Tuesday, October 8, 2019

Calligraphy update -- book reports

Every time I finish reading a book I find a representative sample passage to copy as my daily calligraphy.  Not only does this give me something new and different to write, it is serving as my reading diary for the year.  I've always sort of admired this practice in other people but never kept track of the bazillions of books I have read myself.  So this is a new and surprisingly satisfying side benefit of my daily art.

For the first nine months of the year I can report that I have read 60 books: 40 were fiction, 19 were non-fiction, one was poetry (and I cheated -- I calligraphed poems from that book on several days).  I am chagrined to report that for at least four of the fiction books, I had no recollection of the plot as I looked back to write this post, even after reading the copied passage.

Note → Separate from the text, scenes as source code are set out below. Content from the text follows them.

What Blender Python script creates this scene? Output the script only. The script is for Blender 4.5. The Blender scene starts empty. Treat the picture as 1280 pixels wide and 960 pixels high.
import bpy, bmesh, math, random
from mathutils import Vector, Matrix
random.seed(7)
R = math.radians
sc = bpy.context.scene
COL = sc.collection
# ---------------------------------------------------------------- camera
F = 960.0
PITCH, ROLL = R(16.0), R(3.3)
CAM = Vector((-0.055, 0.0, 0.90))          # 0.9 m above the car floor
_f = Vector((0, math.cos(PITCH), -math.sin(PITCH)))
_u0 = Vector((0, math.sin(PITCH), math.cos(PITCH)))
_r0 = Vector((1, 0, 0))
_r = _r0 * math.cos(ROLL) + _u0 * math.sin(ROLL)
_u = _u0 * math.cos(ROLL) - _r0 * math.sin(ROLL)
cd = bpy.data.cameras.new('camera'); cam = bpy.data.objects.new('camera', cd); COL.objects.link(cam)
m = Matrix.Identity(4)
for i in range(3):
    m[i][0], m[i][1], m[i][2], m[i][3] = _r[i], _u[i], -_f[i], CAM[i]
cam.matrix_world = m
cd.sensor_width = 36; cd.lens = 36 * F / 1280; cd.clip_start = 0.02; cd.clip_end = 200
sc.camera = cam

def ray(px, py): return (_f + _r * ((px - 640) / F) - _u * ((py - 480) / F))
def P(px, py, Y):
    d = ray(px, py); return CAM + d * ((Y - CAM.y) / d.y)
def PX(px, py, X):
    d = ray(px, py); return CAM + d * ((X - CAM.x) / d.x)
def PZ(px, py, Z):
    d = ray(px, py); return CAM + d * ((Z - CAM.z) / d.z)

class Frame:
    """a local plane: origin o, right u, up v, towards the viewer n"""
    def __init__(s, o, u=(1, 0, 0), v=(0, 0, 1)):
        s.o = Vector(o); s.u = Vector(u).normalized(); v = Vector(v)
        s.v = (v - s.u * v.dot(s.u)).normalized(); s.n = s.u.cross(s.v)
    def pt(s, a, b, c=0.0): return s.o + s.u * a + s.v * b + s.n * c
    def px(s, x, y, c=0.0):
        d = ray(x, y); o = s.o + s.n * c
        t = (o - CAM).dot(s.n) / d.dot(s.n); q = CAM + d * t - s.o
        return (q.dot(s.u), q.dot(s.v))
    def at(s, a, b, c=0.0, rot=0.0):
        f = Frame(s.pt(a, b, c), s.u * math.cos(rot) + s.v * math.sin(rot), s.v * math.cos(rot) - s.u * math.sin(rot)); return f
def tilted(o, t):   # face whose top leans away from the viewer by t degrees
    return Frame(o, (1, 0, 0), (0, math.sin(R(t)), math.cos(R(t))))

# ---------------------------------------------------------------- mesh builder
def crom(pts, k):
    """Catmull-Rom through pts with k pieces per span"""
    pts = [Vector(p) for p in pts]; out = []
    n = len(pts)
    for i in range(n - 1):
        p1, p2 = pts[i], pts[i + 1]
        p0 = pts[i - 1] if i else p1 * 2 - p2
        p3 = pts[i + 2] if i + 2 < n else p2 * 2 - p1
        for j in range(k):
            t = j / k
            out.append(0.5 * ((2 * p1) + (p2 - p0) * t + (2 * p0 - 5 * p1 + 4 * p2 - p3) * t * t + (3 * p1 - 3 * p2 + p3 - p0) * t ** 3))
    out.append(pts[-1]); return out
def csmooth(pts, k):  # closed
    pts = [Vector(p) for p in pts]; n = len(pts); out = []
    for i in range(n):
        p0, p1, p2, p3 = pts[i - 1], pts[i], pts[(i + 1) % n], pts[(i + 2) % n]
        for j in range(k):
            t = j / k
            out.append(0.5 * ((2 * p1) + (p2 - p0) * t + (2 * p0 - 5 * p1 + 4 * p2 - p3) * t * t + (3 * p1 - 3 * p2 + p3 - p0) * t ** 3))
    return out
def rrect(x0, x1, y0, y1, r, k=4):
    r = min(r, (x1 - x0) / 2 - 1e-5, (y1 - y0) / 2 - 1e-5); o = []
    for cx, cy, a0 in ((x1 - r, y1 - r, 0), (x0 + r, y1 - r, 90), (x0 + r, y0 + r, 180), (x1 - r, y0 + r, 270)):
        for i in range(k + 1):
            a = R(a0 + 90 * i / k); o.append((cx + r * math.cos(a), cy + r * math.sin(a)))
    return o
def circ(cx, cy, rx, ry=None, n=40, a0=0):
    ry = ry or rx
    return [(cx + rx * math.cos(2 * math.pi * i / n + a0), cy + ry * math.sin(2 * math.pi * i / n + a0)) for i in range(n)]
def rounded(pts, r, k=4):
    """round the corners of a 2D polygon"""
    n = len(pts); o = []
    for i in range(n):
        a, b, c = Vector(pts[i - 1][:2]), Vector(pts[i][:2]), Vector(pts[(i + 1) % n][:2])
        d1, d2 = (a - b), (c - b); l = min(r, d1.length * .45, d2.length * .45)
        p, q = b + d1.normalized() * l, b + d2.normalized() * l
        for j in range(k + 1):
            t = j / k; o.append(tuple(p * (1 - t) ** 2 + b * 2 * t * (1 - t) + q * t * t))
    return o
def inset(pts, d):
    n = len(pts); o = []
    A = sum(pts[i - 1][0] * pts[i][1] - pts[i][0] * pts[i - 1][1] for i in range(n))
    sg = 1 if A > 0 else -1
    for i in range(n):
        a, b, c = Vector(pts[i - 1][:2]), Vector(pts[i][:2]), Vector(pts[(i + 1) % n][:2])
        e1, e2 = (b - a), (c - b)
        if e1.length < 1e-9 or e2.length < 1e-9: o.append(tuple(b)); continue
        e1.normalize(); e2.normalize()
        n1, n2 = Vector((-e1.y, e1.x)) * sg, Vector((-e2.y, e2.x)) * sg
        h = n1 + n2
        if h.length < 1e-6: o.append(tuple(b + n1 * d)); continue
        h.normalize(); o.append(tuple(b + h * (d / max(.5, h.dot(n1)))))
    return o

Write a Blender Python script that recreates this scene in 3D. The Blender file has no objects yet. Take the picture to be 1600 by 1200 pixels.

Some of the book passages were almost illegible, as I was practicing a compressed italic hand that dispensed with spaces between words and line-ending hyphens (illegible, but they looked pretty).  Or letting the letters splay every which way across the page.

Some were quite readable, as I was practicing my channeling-Julia-Warhola handwriting with lots of curlicues.

At least one was deliberately atmospheric, with wispy brush-drawn letters echoing the fog described in the passage.

If you'd like some recommendations, in the fiction department I especially liked "Fake Like Me" by Barbara Bourland, the best fiction I've ever read about artists and how they work.

Many more to recommend on the non-fiction side of the aisle.  "Educated" by Tara Westover is a memoir that some of my friends found hard to read but I had no such qualms, looking forward to the happy ending.  "White Rage" by Carol Anderson is a dense, scholarly and eye-popping look at how Americans have discriminated against blacks throughout our history.  "American Dialogue: The Founders and Us" by Joseph Ellis examines several key concepts behind the Constitution and how they play out in today's political theater.  "How to Disappear" by Akiko Busch is a collection of essays about privacy, memory, identity and mystery.

I look forward to the next three months of my reading diary, because of the calligraphy and because of the books themselves.


  1. Sounds like a great way to keep track of your reading. I like how different each of these calligraphy pieces are from each other.

  2. This might be of interest

  3. What a great idea. I keep track of the new words I learn in books. Maybe I'll extrapolate from your idea and use that for calligraphy practice. :)

    I also liked Educated. Next up (I think) is Agent ZigZag.